* [WORK REQUIRED]:
Using the data below, return word for word every line from the one holding "Write a Blender" down to the one holding "sun.location = (60, 10, 80)". Leave pictures out.

3D scene scripts:
*****

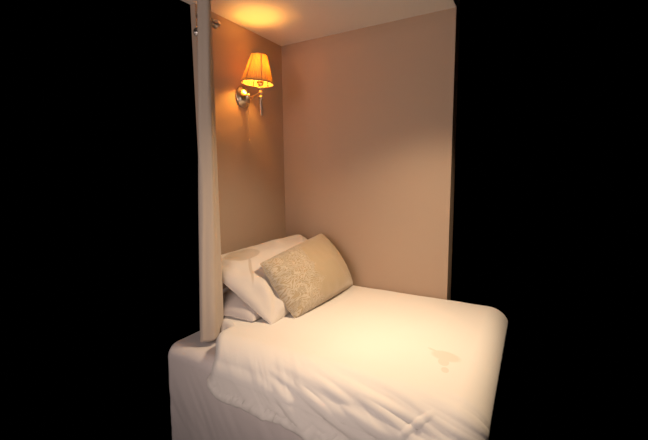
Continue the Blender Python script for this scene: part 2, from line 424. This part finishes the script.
Z0, Z1, R0, R1 = 1.889, 2.028, .081, .039
AX = Vector((.085, .05, 1)).normalized(); SX, SY = LX - .004, LY - .020
def shade(u, v):
    r = R0 + (R1 - R0) * v + .0010 * math.sin(u * 2 * math.pi * 40)
    a = u * 2 * math.pi
    c = Vector((SX, SY, Z0)) + AX * (v * (Z1 - Z0)); return c + Vector((r * math.cos(a), r * math.sin(a), -r * .07 * math.cos(a - .52)))
sd = link('lamp_shade', grid(240, 10, shade, close_u=True), M_SHADE, lamp)
for zz, rr in ((Z0, R0), (Z1, R1)):
    bm = bmesh.new(); c = Vector((SX, SY, Z0)) + AX * (zz - Z0); n = 64; rings = []
    for i in range(n):
        a = 2 * math.pi * i / n
        rings.append([bm.verts.new(c + Vector(((rr + .0022 * math.cos(b)) * math.cos(a), (rr + .0022 * math.cos(b)) * math.sin(a), .0035 * math.sin(b) - rr * .07 * math.cos(a - .52)))) for b in [k * math.pi / 4 for k in range(8)]])
    for i in range(n):
        for k in range(8): bm.faces.new((rings[i][k], rings[(i + 1) % n][k], rings[(i + 1) % n][(k + 1) % 8], rings[i][(k + 1) % 8]))
    link('trim_band', bm, M_TRIM, sd)
for k in range(6):
    a = math.radians(-95 + 60 * k); bm = bmesh.new()
    p0 = Vector((SX, SY, Z0)) + Vector((math.cos(a), math.sin(a), -.07 * math.cos(a - .52))) * (R0 - .002)
    p1 = Vector((SX, SY, Z0)) + AX * (Z1 - Z0) + Vector((math.cos(a), math.sin(a), 0)) * (R1 - .002)
    tube(bm, [p0, p1], .0024, 8); link('shade_rib', bm, M_TRIM, sd)
bm = bmesh.new(); pts = [(.028, -.352, 1.800)] + [(.028 + .0, -.352, 1.80 - .01 * k) for k in range(1, 20)]
tube(bm, pts, .0013, 8); tube(bm, [(.028, -.352, 1.615), (.028, -.352, 1.612), (.028, -.352, 1.600), (.028, -.352, 1.596)], [.002, .005, .0045, .002], 12)
tube(bm, [(.012, -.352, 1.803), (.030, -.352, 1.800)], .004, 10)
link('pull_cord', bm, M_CORD, lamp)
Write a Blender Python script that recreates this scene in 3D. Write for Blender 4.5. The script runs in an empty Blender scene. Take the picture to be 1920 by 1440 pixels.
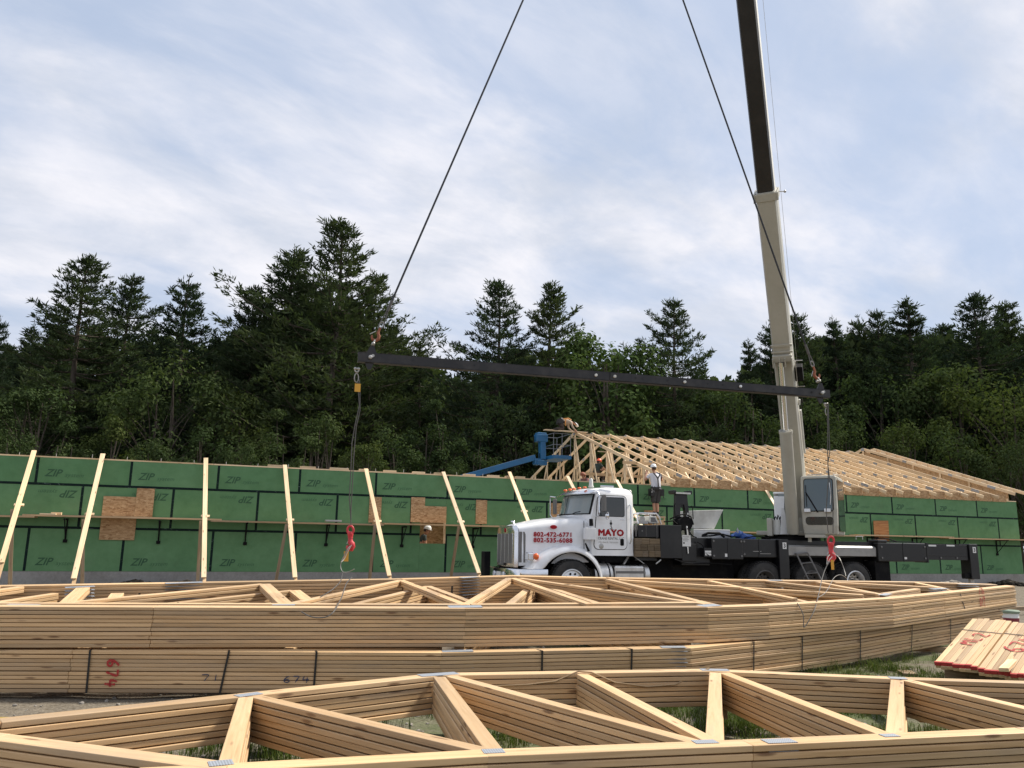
import bpy, bmesh, math, random
from mathutils import Vector, Matrix, noise as mnoise
random.seed(7)
R = math.radians
V = Vector
scene = bpy.context.scene
COL = scene.collection

# ------------------------------------------------------------------ camera, sky, sun, exposure
FPX, PITCH, ROLL, CAM_H = 1500.0, R(11.2774), R(0.92847), 1.43
cam_data = bpy.data.cameras.new('camera')
cam_data.sensor_width = 36.0
cam_data.lens = FPX / 1920 * 36
cam_data.clip_start = 0.05
cam_data.clip_end = 3000
cam = bpy.data.objects.new('camera', cam_data)
COL.objects.link(cam)
cam.matrix_world = Matrix.Translation((0, 0, CAM_H)) @ Matrix.Rotation(R(90) + PITCH, 4, 'X') @ Matrix.Rotation(ROLL, 4, 'Z')
scene.camera = cam

SUN_EL, SUN_AZ = R(50), R(26)        # azimuth measured from +X towards +Y
sun_data = bpy.data.lights.new('sun', 'SUN')
sun_data.energy = 3.5
sun_data.angle = R(8)
sun_data.color = (1.0, 0.93, 0.82)
sun = bpy.data.objects.new('sun', sun_data)
COL.objects.link(sun)
sdir = V((math.cos(SUN_EL) * math.cos(SUN_AZ), math.cos(SUN_EL) * math.sin(SUN_AZ), math.sin(SUN_EL)))
sun.rotation_euler = (-sdir).to_track_quat('-Z', 'Y').to_euler()
sun.location = (60, 10, 80)

world = bpy.data.worlds.new('World')
scene.world = world
world.use_nodes = True
def build_world():
    nt = world.node_tree
    N, L = nt.nodes, nt.links
    N.clear()
    out = N.new('ShaderNodeOutputWorld')
    bg = N.new('ShaderNodeBackground')
    bg.inputs['Strength'].default_value = 0.078
    L.new(bg.outputs[0], out.inputs['Surface'])
    sky = N.new('ShaderNodeTexSky')
    sky.sky_type = 'NISHITA'
    sky.sun_disc = False
    sky.sun_elevation = SUN_EL
    sky.sun_rotation = R(90) - SUN_AZ
    sky.air_density = 1.0
    sky.dust_density = 1.5
    sky.ozone_density = 1.2
    tc = N.new('ShaderNodeTexCoord')
    sep = N.new('ShaderNodeSeparateXYZ')
    L.new(tc.outputs['Generated'], sep.inputs[0])
    def math_(op, a, b):
        m = N.new('ShaderNodeMath'); m.operation = op
        for i, q in enumerate((a, b)):
            if isinstance(q, (int, float)): m.inputs[i].default_value = q
            else: L.new(q, m.inputs[i])
        return m.outputs[0]
    zz = math_('ADD', math_('MAXIMUM', sep.outputs[2], 0.0), 0.28)
    comb = N.new('ShaderNodeCombineXYZ')
    L.new(math_('DIVIDE', sep.outputs[0], zz), comb.inputs[0])
    L.new(math_('DIVIDE', sep.outputs[1], zz), comb.inputs[1])
    def layer(rot, scl, loc, nscale, detail, rough, dist, lo, hi):
        m0 = N.new('ShaderNodeMapping')
        m0.inputs['Rotation'].default_value = (0, 0, -rot)
        L.new(comb.outputs[0], m0.inputs['Vector'])
        mp = N.new('ShaderNodeMapping')
        mp.inputs['Scale'].default_value = scl
        mp.inputs['Location'].default_value = loc
        L.new(m0.outputs[0], mp.inputs['Vector'])
        nz = N.new('ShaderNodeTexNoise')
        nz.inputs['Scale'].default_value = nscale
        nz.inputs['Detail'].default_value = detail
        nz.inputs['Roughness'].default_value = rough
        nz.inputs['Distortion'].default_value = dist
        L.new(mp.outputs[0], nz.inputs['Vector'])
        mr = N.new('ShaderNodeMapRange')
        mr.interpolation_type = 'SMOOTHSTEP'
        mr.inputs['From Min'].default_value = lo
        mr.inputs['From Max'].default_value = hi
        L.new(nz.outputs[0], mr.inputs['Value'])
        return mr.outputs[0]
    big = layer(R(38), (0.85, 1.35, 1), (3.1, 1.7, 0), 1.5, 6, 0.55, 0.35, 0.40, 0.60)
    wisp = layer(R(42), (0.8, 1.7, 1), (0.4, 5.0, 0), 3.4, 9, 0.62, 0.4, 0.36, 0.70)
    tone = layer(R(30), (0.9, 1.3, 1), (7.0, 2.0, 0), 2.4, 8, 0.6, 0.3, 0.3, 0.66)
    cov = math_('MINIMUM', math_('ADD', math_('MULTIPLY', big, 0.8), math_('MULTIPLY', wisp, 0.4)), 1.0)
    cov = math_('ADD', math_('MULTIPLY', cov, 0.78), 0.22)
    cc = N.new('ShaderNodeMix'); cc.data_type = 'RGBA'
    cc.inputs['A'].default_value = (4.3, 4.65, 5.4, 1)
    cc.inputs['B'].default_value = (6.4, 6.35, 6.7, 1)
    L.new(tone, cc.inputs['Factor'])
    # the clear sky between the clouds, kept pale as on a thinly veiled day
    veil = N.new('ShaderNodeMix'); veil.data_type = 'RGBA'
    veil.inputs['Factor'].default_value = 0.8
    L.new(sky.outputs[0], veil.inputs['A'])
    veil.inputs['B'].default_value = (3.2, 3.95, 5.3, 1)
    mx = N.new('ShaderNodeMix'); mx.data_type = 'RGBA'
    L.new(cov, mx.inputs['Factor'])
    L.new(veil.outputs['Result'], mx.inputs['A'])
    L.new(cc.outputs['Result'], mx.inputs['B'])
    L.new(mx.outputs['Result'], bg.inputs['Color'])
build_world()
vs = scene.view_settings
vs.view_transform = 'Standard'
vs.look = 'None'
vs.exposure = 0.95
vs.gamma = 1.0
vs.use_curve_mapping = False

# ------------------------------------------------------------------ measuring helpers (photo pixel -> metres)
CAMP = V((0, 0, CAM_H))
def ray(px, py):
    u, v = px - 960, py - 720
    c, s = math.cos(ROLL), math.sin(ROLL)
    u, v = c * u + s * v, -s * u + c * v
    xc, zc = u / FPX, -v / FPX
    return V((xc, math.cos(PITCH) - zc * math.sin(PITCH), math.sin(PITCH) + zc * math.cos(PITCH)))
def gp(px, py, z):
    d = ray(px, py); return CAMP + d * ((z - CAM_H) / d.z)
def dp(px, py, Y):
    d = ray(px, py); return CAMP + d * (Y / d.y)
def vplane(px, py, P, n):
    d = ray(px, py); return CAMP + d * ((P - CAMP).dot(n) / d.dot(n))
WA = R(20.584)
W0 = V((-13.5369, 22.9584, 0))
WD = V((math.cos(WA), math.sin(WA), 0))
WL = V((-math.sin(WA), math.cos(WA), 0))
def wq(s, off, z): return W0 + WD * s + WL * off + V((0, 0, z))
def wp(px, py, off):
    p = vplane(px, py, W0 + WL * off, WL); return p
def ws(px, py, off):
    p = wp(px, py, off); return (p - W0).dot(WD), p.z
TA = R(18.5)
TF = V((1.52922571, 20.0, 0.0))
TMAT = Matrix.Translation(TF) @ Matrix.Rotation(TA, 4, 'Z')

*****

* [SOLUTION FOR THIS EXERCISE]:
Write a Blender Python script that recreates this scene in 3D. Write for Blender 4.5. The script runs in an empty Blender scene. Take the picture to be 1920 by 1440 pixels.
import bpy, bmesh, math, random
from mathutils import Vector, Matrix, noise as mnoise
random.seed(7)
R = math.radians
V = Vector
scene = bpy.context.scene
COL = scene.collection

# ------------------------------------------------------------------ camera, sky, sun, exposure
FPX, PITCH, ROLL, CAM_H = 1500.0, R(11.2774), R(0.92847), 1.43
cam_data = bpy.data.cameras.new('camera')
cam_data.sensor_width = 36.0
cam_data.lens = FPX / 1920 * 36
cam_data.clip_start = 0.05
cam_data.clip_end = 3000
cam = bpy.data.objects.new('camera', cam_data)
COL.objects.link(cam)
cam.matrix_world = Matrix.Translation((0, 0, CAM_H)) @ Matrix.Rotation(R(90) + PITCH, 4, 'X') @ Matrix.Rotation(ROLL, 4, 'Z')
scene.camera = cam

SUN_EL, SUN_AZ = R(50), R(26)        # azimuth measured from +X towards +Y
sun_data = bpy.data.lights.new('sun', 'SUN')
sun_data.energy = 3.5
sun_data.angle = R(8)
sun_data.color = (1.0, 0.93, 0.82)
sun = bpy.data.objects.new('sun', sun_data)
COL.objects.link(sun)
sdir = V((math.cos(SUN_EL) * math.cos(SUN_AZ), math.cos(SUN_EL) * math.sin(SUN_AZ), math.sin(SUN_EL)))
sun.rotation_euler = (-sdir).to_track_quat('-Z', 'Y').to_euler()
sun.location = (60, 10, 80)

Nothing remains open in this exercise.